What you should do >> Retype all material exactly. Pictures stay out of the copy.
⟨
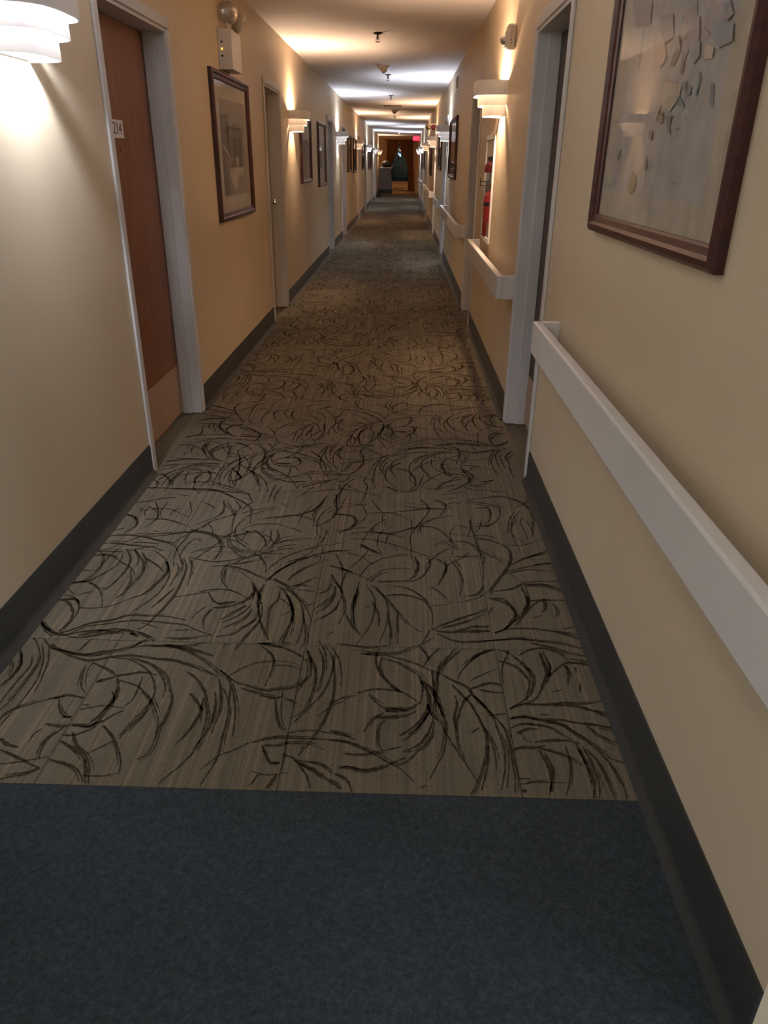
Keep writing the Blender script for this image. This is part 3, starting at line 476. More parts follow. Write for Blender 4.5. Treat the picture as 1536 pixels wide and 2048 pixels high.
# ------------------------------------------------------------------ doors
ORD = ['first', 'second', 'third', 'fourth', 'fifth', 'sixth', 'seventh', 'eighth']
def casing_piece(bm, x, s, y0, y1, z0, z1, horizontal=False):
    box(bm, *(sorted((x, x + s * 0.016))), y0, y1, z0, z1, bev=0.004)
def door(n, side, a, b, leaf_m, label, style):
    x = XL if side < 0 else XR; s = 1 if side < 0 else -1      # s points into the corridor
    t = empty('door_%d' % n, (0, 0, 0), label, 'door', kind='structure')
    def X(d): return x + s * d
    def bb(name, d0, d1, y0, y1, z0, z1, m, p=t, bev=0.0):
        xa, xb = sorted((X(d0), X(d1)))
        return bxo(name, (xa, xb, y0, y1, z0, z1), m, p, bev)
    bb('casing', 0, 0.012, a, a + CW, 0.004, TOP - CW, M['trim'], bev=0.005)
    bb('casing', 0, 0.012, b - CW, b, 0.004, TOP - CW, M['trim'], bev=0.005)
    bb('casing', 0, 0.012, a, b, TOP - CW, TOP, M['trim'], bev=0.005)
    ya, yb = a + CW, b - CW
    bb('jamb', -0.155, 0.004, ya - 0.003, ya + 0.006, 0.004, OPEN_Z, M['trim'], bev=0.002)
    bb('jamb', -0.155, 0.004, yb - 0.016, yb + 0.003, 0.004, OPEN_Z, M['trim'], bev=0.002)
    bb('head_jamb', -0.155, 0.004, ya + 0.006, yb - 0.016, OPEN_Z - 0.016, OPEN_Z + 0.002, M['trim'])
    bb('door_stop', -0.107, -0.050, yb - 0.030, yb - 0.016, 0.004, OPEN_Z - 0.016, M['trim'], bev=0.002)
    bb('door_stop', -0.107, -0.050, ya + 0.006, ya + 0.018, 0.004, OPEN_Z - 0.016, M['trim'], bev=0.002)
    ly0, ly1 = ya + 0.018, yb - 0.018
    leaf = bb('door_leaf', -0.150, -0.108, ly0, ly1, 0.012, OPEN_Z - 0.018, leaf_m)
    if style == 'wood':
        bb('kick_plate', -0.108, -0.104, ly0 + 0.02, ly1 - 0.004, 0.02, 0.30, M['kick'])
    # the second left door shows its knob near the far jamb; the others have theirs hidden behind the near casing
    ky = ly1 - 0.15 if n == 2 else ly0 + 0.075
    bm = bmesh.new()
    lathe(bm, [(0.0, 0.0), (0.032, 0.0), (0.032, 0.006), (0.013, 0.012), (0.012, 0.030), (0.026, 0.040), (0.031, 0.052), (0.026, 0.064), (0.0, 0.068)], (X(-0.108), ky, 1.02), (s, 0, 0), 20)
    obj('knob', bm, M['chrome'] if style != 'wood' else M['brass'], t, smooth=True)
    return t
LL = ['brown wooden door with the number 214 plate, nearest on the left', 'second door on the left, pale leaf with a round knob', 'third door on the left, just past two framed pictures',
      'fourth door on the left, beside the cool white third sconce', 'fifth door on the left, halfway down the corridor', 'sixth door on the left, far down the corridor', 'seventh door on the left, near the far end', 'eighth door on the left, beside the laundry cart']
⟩
Answer below >>
Keep writing the Blender script for this image. This is part 3, starting at line 476. More parts follow. Write for Blender 4.5. Treat the picture as 1536 pixels wide and 2048 pixels high.
# ------------------------------------------------------------------ doors
ORD = ['first', 'second', 'third', 'fourth', 'fifth', 'sixth', 'seventh', 'eighth']
def casing_piece(bm, x, s, y0, y1, z0, z1, horizontal=False):
    box(bm, *(sorted((x, x + s * 0.016))), y0, y1, z0, z1, bev=0.004)
def door(n, side, a, b, leaf_m, label, style):
    x = XL if side < 0 else XR; s = 1 if side < 0 else -1      # s points into the corridor
    t = empty('door_%d' % n, (0, 0, 0), label, 'door', kind='structure')
    def X(d): return x + s * d
    def bb(name, d0, d1, y0, y1, z0, z1, m, p=t, bev=0.0):
        xa, xb = sorted((X(d0), X(d1)))
        return bxo(name, (xa, xb, y0, y1, z0, z1), m, p, bev)
    bb('casing', 0, 0.012, a, a + CW, 0.004, TOP - CW, M['trim'], bev=0.005)
    bb('casing', 0, 0.012, b - CW, b, 0.004, TOP - CW, M['trim'], bev=0.005)
    bb('casing', 0, 0.012, a, b, TOP - CW, TOP, M['trim'], bev=0.005)
    ya, yb = a + CW, b - CW
    bb('jamb', -0.155, 0.004, ya - 0.003, ya + 0.006, 0.004, OPEN_Z, M['trim'], bev=0.002)
    bb('jamb', -0.155, 0.004, yb - 0.016, yb + 0.003, 0.004, OPEN_Z, M['trim'], bev=0.002)
    bb('head_jamb', -0.155, 0.004, ya + 0.006, yb - 0.016, OPEN_Z - 0.016, OPEN_Z + 0.002, M['trim'])
    bb('door_stop', -0.107, -0.050, yb - 0.030, yb - 0.016, 0.004, OPEN_Z - 0.016, M['trim'], bev=0.002)
    bb('door_stop', -0.107, -0.050, ya + 0.006, ya + 0.018, 0.004, OPEN_Z - 0.016, M['trim'], bev=0.002)
    ly0, ly1 = ya + 0.018, yb - 0.018
    leaf = bb('door_leaf', -0.150, -0.108, ly0, ly1, 0.012, OPEN_Z - 0.018, leaf_m)
    if style == 'wood':
        bb('kick_plate', -0.108, -0.104, ly0 + 0.02, ly1 - 0.004, 0.02, 0.30, M['kick'])
    # the second left door shows its knob near the far jamb; the others have theirs hidden behind the near casing
    ky = ly1 - 0.15 if n == 2 else ly0 + 0.075
    bm = bmesh.new()
    lathe(bm, [(0.0, 0.0), (0.032, 0.0), (0.032, 0.006), (0.013, 0.012), (0.012, 0.030), (0.026, 0.040), (0.031, 0.052), (0.026, 0.064), (0.0, 0.068)], (X(-0.108), ky, 1.02), (s, 0, 0), 20)
    obj('knob', bm, M['chrome'] if style != 'wood' else M['brass'], t, smooth=True)
    return t
LL = ['brown wooden door with the number 214 plate, nearest on the left', 'second door on the left, pale leaf with a round knob', 'third door on the left, just past two framed pictures',
      'fourth door on the left, beside the cool white third sconce', 'fifth door on the left, halfway down the corridor', 'sixth door on the left, far down the corridor', 'seventh door on the left, near the far end', 'eighth door on the left, beside the laundry cart']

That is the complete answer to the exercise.